Mall operator Simon Property Group (SPG), the largest public real estate company in the US, reported Friday funds from operations for the fourth quarter profit that declined 10% from last year, hurt by impairment charges as well as a decline in comparable sales and occupancy.
Adjusted funds from operations per share declined 11%, but significantly topped analysts' expectations. Additionally, the company provided earnings forecast for the full year 2010, above view.
In a statement, Chairman and Chief Executive Officer, David Simon said, "I am very pleased with our fourth quarter and full year financial and operational performance. We reported funds from operations as adjusted per share of $1.66 for the quarter and $6.01 for the year. In addition, our regional mall and Premium Outlet Center portfolios generated positive comparable property net operating income growth in 2009. These are significant accomplishments given the state of the U.S. economy and the challenges faced by consumers in 2009."
Fourth Quarter Results
The Indianapolis-based S&P 500 company reported funds from operations or FFO, of $485.23 million or $1.40 per share for the fourth quarter, down from $540.53 million or $1.86 per share in the prior-year quarter.
Excluding the impact of $88.1 million or $0.26 per share non-cash impairment charges, adjusted FFO for the quarter was $573.3 million or $1.66 per share, compared to $540.53 million or $1.86 per share in the year-ago quarter.
On average, seventeen analysts polled by Thomson Reuters expected the company to report earnings of $1.52 per share for the fourth quarter. Analysts estimates typically exclude special items.

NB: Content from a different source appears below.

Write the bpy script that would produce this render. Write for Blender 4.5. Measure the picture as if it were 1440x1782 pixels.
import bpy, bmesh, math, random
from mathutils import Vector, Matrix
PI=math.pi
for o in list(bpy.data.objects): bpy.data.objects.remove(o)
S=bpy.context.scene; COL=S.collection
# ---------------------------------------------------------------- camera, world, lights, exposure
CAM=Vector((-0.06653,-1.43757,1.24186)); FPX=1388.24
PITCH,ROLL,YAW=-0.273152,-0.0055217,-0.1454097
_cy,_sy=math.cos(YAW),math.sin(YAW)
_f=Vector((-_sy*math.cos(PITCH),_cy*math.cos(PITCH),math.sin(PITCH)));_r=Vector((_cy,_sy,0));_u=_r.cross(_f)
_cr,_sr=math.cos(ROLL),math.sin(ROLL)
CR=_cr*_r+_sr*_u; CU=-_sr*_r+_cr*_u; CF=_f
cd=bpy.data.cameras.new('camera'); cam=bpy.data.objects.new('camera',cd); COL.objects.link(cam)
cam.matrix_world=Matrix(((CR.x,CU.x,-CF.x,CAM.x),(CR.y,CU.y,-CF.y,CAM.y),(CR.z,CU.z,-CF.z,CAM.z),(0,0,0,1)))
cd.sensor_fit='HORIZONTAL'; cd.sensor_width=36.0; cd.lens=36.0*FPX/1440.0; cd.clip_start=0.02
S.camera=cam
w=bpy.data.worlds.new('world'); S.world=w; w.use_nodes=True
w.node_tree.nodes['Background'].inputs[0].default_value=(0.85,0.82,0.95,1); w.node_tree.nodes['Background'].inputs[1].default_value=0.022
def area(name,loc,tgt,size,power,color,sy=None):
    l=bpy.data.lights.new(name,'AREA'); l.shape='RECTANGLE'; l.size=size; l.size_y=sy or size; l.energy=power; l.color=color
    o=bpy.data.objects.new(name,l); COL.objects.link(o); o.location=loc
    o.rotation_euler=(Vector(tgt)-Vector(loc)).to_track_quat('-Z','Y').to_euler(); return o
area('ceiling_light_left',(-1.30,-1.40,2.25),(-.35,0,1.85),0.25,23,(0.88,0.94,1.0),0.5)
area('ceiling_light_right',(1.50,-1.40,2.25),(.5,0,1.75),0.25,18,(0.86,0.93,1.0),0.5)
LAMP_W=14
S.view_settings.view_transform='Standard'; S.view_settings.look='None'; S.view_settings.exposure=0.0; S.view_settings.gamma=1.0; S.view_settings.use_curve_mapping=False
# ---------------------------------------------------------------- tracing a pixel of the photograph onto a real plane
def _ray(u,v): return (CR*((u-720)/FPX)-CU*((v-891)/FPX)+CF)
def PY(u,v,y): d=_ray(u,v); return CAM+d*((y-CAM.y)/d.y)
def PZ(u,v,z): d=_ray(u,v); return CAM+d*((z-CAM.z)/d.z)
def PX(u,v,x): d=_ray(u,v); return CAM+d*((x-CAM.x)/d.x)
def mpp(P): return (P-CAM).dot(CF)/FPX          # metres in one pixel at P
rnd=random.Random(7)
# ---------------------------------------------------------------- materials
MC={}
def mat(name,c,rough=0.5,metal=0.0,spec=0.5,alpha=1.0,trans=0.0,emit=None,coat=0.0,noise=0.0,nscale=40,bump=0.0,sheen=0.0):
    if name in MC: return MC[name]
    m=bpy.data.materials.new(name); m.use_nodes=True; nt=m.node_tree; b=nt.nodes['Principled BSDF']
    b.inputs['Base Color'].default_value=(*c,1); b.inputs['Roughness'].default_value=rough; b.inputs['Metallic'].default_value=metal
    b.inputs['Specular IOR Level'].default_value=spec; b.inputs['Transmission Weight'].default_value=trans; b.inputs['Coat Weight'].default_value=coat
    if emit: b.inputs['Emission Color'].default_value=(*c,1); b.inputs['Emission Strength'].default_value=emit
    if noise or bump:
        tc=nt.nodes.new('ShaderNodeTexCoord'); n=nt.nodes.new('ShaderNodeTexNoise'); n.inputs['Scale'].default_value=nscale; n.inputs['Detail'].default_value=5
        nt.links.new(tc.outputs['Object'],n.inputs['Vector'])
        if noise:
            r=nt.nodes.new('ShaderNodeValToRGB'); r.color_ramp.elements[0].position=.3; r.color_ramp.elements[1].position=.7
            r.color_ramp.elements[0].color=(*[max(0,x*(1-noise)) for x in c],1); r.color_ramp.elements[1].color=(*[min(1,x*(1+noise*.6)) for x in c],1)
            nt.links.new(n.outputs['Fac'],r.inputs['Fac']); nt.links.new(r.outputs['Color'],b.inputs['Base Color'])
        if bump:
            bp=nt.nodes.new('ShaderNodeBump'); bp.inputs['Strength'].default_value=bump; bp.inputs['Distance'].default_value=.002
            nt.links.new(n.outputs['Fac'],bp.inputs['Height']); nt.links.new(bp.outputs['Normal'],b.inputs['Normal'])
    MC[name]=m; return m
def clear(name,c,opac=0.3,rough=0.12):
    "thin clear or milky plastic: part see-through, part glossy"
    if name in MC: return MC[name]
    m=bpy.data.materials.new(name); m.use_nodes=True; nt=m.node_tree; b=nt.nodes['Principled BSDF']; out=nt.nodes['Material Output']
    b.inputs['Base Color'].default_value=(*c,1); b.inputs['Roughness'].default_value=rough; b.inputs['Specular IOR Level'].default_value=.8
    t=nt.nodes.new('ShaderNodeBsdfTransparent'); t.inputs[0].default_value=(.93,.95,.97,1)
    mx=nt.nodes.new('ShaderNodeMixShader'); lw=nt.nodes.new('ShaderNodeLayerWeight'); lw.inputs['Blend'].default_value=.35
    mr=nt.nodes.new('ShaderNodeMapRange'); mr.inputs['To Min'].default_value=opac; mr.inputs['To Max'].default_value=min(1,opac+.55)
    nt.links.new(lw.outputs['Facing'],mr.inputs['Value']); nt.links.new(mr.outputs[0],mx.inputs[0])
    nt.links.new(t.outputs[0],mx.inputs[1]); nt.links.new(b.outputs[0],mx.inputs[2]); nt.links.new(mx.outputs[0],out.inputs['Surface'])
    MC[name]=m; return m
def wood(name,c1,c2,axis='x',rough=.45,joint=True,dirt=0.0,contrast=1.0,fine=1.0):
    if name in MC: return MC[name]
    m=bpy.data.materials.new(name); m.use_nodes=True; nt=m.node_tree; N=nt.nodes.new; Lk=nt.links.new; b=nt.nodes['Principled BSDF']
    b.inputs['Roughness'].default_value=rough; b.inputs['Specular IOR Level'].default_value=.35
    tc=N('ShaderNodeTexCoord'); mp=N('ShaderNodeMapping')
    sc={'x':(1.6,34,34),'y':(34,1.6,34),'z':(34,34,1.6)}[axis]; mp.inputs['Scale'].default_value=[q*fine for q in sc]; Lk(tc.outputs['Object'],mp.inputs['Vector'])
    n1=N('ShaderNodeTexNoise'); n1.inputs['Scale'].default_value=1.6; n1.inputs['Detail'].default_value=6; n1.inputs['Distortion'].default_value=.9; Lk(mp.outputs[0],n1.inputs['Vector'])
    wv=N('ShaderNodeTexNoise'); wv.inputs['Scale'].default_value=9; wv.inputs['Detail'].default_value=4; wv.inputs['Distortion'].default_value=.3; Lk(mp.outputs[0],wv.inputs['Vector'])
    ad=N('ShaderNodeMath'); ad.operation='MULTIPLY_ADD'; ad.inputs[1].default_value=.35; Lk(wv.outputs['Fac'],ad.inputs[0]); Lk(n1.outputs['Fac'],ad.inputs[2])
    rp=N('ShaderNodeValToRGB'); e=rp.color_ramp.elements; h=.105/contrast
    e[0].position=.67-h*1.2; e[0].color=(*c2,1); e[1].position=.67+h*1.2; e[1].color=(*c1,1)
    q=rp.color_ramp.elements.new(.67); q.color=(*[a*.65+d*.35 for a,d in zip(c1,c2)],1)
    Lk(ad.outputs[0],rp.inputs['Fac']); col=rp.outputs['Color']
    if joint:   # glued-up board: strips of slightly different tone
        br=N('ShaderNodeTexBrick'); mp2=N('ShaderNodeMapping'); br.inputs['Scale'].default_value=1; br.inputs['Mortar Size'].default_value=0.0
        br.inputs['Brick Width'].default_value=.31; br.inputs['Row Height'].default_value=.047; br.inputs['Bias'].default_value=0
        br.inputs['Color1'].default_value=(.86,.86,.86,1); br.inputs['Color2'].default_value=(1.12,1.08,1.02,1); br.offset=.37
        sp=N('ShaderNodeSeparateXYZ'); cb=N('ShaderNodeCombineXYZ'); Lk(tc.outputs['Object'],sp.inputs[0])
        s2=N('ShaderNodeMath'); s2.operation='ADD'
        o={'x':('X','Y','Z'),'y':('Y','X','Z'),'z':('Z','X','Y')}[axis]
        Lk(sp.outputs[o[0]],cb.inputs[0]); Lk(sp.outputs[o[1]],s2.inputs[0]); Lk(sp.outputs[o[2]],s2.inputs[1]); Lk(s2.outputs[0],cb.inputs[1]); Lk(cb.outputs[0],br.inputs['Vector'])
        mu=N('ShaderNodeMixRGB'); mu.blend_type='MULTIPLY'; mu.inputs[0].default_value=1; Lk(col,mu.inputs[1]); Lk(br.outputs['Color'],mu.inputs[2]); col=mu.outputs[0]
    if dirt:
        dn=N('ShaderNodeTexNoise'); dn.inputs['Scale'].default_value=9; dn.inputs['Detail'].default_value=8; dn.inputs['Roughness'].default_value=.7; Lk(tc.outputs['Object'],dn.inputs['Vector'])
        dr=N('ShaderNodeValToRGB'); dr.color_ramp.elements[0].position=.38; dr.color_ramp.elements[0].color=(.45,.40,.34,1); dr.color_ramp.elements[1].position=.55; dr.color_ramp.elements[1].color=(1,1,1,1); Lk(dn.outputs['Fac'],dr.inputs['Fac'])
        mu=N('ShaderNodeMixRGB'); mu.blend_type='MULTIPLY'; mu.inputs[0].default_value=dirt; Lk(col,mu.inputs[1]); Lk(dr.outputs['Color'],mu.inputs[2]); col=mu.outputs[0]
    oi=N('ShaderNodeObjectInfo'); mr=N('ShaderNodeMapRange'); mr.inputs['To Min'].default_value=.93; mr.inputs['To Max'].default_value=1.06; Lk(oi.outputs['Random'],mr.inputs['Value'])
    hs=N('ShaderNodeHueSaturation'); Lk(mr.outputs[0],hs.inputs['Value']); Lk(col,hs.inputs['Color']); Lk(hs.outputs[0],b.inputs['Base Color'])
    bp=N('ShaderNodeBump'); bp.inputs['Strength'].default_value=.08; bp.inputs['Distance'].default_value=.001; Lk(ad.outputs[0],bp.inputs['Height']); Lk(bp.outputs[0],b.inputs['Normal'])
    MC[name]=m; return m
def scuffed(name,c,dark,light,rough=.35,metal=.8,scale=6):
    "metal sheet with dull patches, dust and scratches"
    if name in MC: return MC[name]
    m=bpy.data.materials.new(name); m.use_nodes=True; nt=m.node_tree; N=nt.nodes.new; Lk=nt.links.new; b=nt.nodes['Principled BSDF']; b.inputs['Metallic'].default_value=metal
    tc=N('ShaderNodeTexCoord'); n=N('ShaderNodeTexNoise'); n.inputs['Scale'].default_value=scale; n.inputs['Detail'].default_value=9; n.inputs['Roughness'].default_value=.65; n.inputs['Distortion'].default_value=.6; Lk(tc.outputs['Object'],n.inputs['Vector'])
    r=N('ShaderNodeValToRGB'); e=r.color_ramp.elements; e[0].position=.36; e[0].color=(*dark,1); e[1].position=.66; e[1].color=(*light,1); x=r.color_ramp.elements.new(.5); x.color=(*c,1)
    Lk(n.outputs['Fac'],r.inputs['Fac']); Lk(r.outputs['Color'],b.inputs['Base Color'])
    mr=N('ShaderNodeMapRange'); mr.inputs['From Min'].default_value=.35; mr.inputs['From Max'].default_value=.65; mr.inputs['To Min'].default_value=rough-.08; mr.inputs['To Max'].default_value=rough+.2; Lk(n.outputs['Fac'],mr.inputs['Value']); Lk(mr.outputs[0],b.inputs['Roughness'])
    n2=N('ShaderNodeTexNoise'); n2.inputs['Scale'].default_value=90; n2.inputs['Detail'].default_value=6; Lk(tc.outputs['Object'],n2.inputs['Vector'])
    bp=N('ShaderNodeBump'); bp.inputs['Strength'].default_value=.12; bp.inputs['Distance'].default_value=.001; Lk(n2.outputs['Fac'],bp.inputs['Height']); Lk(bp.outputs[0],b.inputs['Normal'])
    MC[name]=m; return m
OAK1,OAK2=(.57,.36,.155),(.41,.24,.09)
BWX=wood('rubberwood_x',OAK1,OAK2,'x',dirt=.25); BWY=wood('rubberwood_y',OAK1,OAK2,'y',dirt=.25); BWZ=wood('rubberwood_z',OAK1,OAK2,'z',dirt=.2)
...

Net income for the quarter dropped to $91.54 million or $0.32 per share from $145.20 million or $0.64 per share in the comparable quarter a year ago. Excluding the impact of $73.3 million or $0.26 per share non-cash impairment charges, adjusted net income increased to $164.8 million or $0.58 per share from last year.
Total revenues for the quarter was flat with the same quarter last year at $1.03 billion, but topped eight Wall Street analysts' consensus estimate of $967.76 million.
Minimum rent revenue for the fourth quarter was $607.69 million, edged up from $607.10 million in the year-ago quarter, while overage rent revenue edged down to $39.12 million from $39.44 million in the prior-year quarter. Tenant reimbursements revenue declined to $277.32 million from $298.29 million same quarter last year.
Management fees and other revenues were $33.37 million, up from $31.22 million in the year-ago quarter, and other income rose to $70.68 million from $62.26 million in the prior-year quarter.
Other Metrics
Occupancy in regional malls as of the end of the fourth quarter was 92.1%, down 30 basis points from 92.4% last year. In the premium outlet centers, occupancy declined 100 basis points to 97.9% from 98.9% last year.
Comparable sales per square foot in the regional malls declined to $433 from last year's $470, and comparable sales per square foot in premium outlet centers was $500, down from $509 a year ago.
Rent per square foot rose to $40.04 in the regional malls from last year's $39.49, and the Rent per square foot in premium outlet centers was $33.45, higher than $27.65 a year ago.
Operating income for the quarter decreased to $425.60 million from $428.88 million in the prior-year quarter. Total operating expenses were $602.58 million, marginally up from $600.43 million in the year-ago quarter, including impairment charge of $56.88 million, higher than $16.49 million last year.
The company also reported a loss on sale of assets and interests in unconsolidated entities of $30.11 million in the latest quarter.
The company also declared a quarterly cash stock dividend of $0.60 per share, payable on February 26, to stockholders of record on February 16, 2010.
Full-Year Highlights
For fiscal 2009, Simon property posted FFO of $1.75 billion or $5.33 per share, down from $1.85 billion or $6.42 per share in the prior year. Excluding the impact of impairment charges, adjusted FFO increased to $1.98 billion or $6.01 per share from last year. Analysts expected the company to report earnings of $5.46 per share for fiscal 2009.
Net income for the year dropped to $283.10 million or $1.05 per share from $422.52 million or $1.87 per share in the year ago. Excluding non-cash impairment charges of $188.4 million or $0.71 per share, adjusted net income for the latest year rose to $471.5 million or $1.76 per share.
Total revenues for the full year edged down to $3.775 billion from $3.783 billion posted in fiscal 2008. The Street was looking for full-year 2009 revenues of 3.67 billion.
Outlook
For fiscal 2010, Simon Property currently expects earnings in a range of $2.58 to $2.73 per share, FFO in the range of $5.25 to $5.40 per share, and adjusted FFO of between $5.72 and $5.87 per share. Analysts have a consensus earnings estimate of $5.59 per share for fiscal 2010.
Stock Quote
In Friday's regular trading session, SPG is trading at $72.93, up $3.48 or 5.01% on a volume of 2.22 million shares. In the past 52-week period, the stock has been trading in a broad range of $24.27 to $83.82.